週刊NY生活 2014年1月1日号472号
2014年1月17日で82歳。張りのある声で語るアートへの情熱は、半世紀前に日本初のモヒカン刈りで話題をさらった反骨精神あふれる若き日と同じ、いやもっと燃えたぎっている。
ブルックリン・ダンボの自宅3階スタジオで、5メートル長の大作「歌舞伎マイケル・ジャクソン」を前に篠原さんが語る。マイケルが死んだときに「ほれぼれするようなやつ」と感動して、歌舞伎「鈴ヶ森」の白井権八に見立てた。10枚以上描いている。
「下絵はない。どんどん変えちゃう。僕の三原則は『早く、美しく、リズミカル』。早く描くってことは考えないってこと。人間は考えると、心地良い美しいものを描こうとしちゃう。
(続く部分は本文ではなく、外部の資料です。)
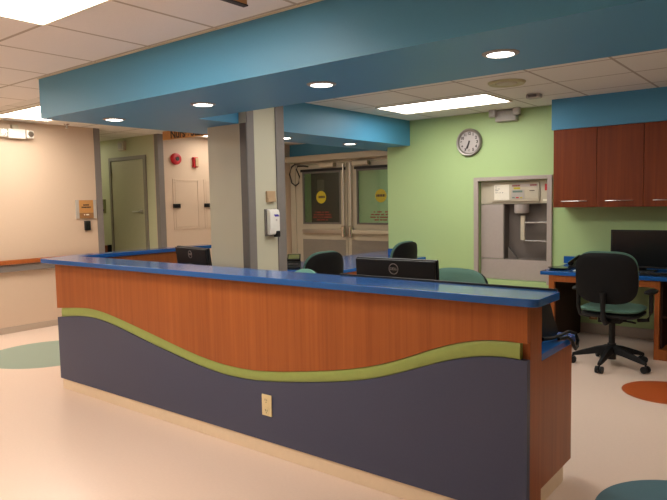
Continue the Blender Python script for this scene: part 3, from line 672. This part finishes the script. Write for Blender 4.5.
ob('keys', MB().box(-1.6363, yc-.0105, 1.492, -1.6018, yc-.0085, 1.505), 'red', ct_)
ob('keys', MB().box(-1.5870, yc-.0105, 1.492, -1.5575, yc-.0085, 1.505), 'yellow', ct_)
ob('label_strip', MB().box(-1.6904, yc-.004, 1.622, -1.3802, yc-.0005, 1.655), 'lgrey', ct_)
ob('label_marks', bars([(-1.6806, -1.5870, 1.638, .016), (-1.4688, -1.3900, 1.640, .016)], pl_y(yc-.004), .002), 'redtext', ct_)
ob('tag', MB().box(-1.6658, yc-.004, 1.597, -1.5870, yc-.0005, 1.617), 'yellow', ct_, label='yellow tag')
ob('printer_flap', MB().box(-1.5131, yc-.008, 1.48, -1.3752, yc-.0005, 1.60), 'panel', ct_, bevel=.004)
ob('flap_slot', MB().box(-1.4737, yc-.0105, 1.572, -1.4146, yc-.0085, 1.58), 'ink', ct_)
ob('card_lettering', bars([(-1.8973, -1.8727, 1.63, .008), (-1.8973, -1.8382, 1.605, .008), (-1.8973, -1.8530, 1.585, .008), (-1.8924, -1.7939, 1.56, .008)], pl_y(yc-.004), .001), 'guard', ct_)
ob('red_tag', MB().box(-1.305, yp-.006, 1.575, -1.262, yp-.0005, 1.65), 'red', ts, label='red tag at the right')
ob('white_tag', MB().box(-1.325, yp-.003, 1.455, -1.262, yp-.0005, 1.475), 'paper', ts)

# ------------------------------------------------------------------ clock
ck = thing('wall_clock', (-2.205, YG, 2.01), 'round silver-rimmed wall clock on the green wall', 'clock')
cx, cz = -2.205, 2.178
ob('rim', MB().lathe([(.130, -.002), (.165, -.002), (.165, -.035), (.155, -.045), (.142, -.042), (.130, -.025)], (cx, YG, cz), n=48, axis='y', ends=False), 'rim', ck, smooth=True)
fc = ob('face', MB().cyl((cx, YG-.003, cz), (cx, YG-.022, cz), .1295, n=48), 'lilac', ck)
for k in range(1, 13):
    a = PI/2-k*PI/6
    text('numeral', str(k), .046, FRONT, (cx+.105*math.cos(a), YG-.0225, cz+.105*math.sin(a)), 'ink', fc, .0008, bold=.0022)
def hand(deg, L, w, y):
    a = math.radians(deg); d = Vector((math.sin(a), 0, math.cos(a))); u = Vector((d.z, 0, -d.x)); c = Vector((cx, y, cz))
    p = [c-d*.02-u*w/2, c-d*.02+u*w/2, c+d*L+u*w*.35, c+d*L-u*w*.35]
    return MB().prism([(q.x, q.z) for q in p], 1, y-.002, y)
ob('hour_hand', hand(197, .078, .022, YG-.025), 'ink', ck)
ob('minute_hand', hand(206, .112, .014, YG-.028), 'ink', ck)
ob('hub', MB().cyl((cx, YG-.0235, cz), (cx, YG-.032, cz), .008), 'ink', ck)

# ------------------------------------------------------------------ unseen panels added to light beyond the doors and the corridor
troffer((-5.0, 7.3, ZC), 1.31, .65, 'lens', 'added unseen ceiling panel beyond the double doors', LG)  # added to brighten the far wall behind the door glass
troffer((-8.5, 2.45, ZC), 1.31, .65, 'lensd', 'added unseen ceiling panel in the corridor with the olive door, hidden behind the left wall', LG)  # added to brighten the corridor walls and door

# ------------------------------------------------------------------ camera, world
f, yaw, pi_, ro = 625.0904, .6698, .0767, -.0193
fw = Vector((-math.sin(yaw)*math.cos(pi_), math.cos(yaw)*math.cos(pi_), -math.sin(pi_)))
r = Vector((math.cos(yaw), math.sin(yaw), 0)); u = r.cross(fw)
r2 = r*math.cos(ro)+u*math.sin(ro); u2 = -r*math.sin(ro)+u*math.cos(ro)
cam = bpy.data.objects.new('camera', bpy.data.cameras.new('camera')); COL.objects.link(cam)
mw = Matrix((r2, u2, -fw)).transposed().to_4x4(); mw.translation = Vector((1.2364, -2.5657, 1.4891))
cam.matrix_world = mw; cam.data.sensor_width = 36; cam.data.lens = f*36/667; cam.data.clip_start = .05
S.camera = cam
w = bpy.data.worlds.new('world'); S.world = w; w.use_nodes = True
w.node_tree.nodes['Background'].inputs[0].default_value = (.5, .5, .5, 1); w.node_tree.nodes['Background'].inputs[1].default_value = .2
S.view_settings.view_transform = 'Standard'; S.view_settings.look = 'None'; S.view_settings.gamma = 1
S.view_settings.exposure = 0.42; S.view_settings.use_curve_mapping = False
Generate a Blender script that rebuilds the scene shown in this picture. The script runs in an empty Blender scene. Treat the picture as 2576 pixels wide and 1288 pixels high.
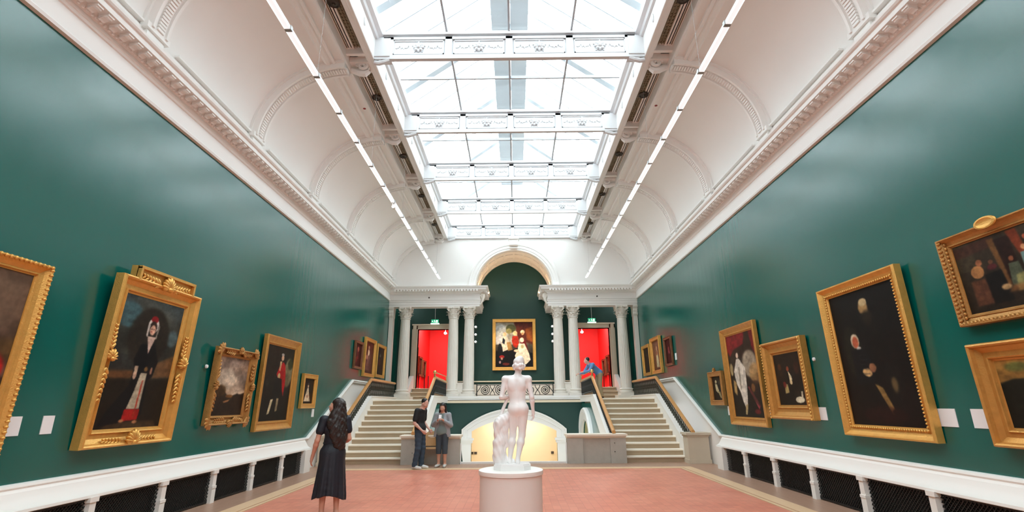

それを意識的に壊さないと前に進んで行かないんだよ」
「60年代は日本の伝統くそくらえだった」という篠原さんは69年にロックフェラー三世基金の奨学金を得て渡米、ニューヨークに居を定め次第にアイデンティティを意識するようになった。
樋口一葉の『たけくらべ』をあえて汚い地下鉄の中やホットドック早食い大会の喧騒の脇で読んだ。「50回ぐらい読んだけど最後のページはもったいなくて読まなかったの。マクドナルドでバーガー食いながら読んだら涙が出たね」。センチメンタリズムを嫌う篠原さんが言う。
僕の原点と広げてくれたのは、国宝「鳥獣人物戯画」の巻物写本。最近は日本のコミックが頭から離れないとも言い、「口の中にも遠近法があるんだよ」と『名探偵コナン』初版本を開いた。
「『ワンピース』も1巻目を読んだとき、こいつはできると思ったね。発想とかめちゃくちゃ面白い」。感動したらスケッチブックに写し描きする。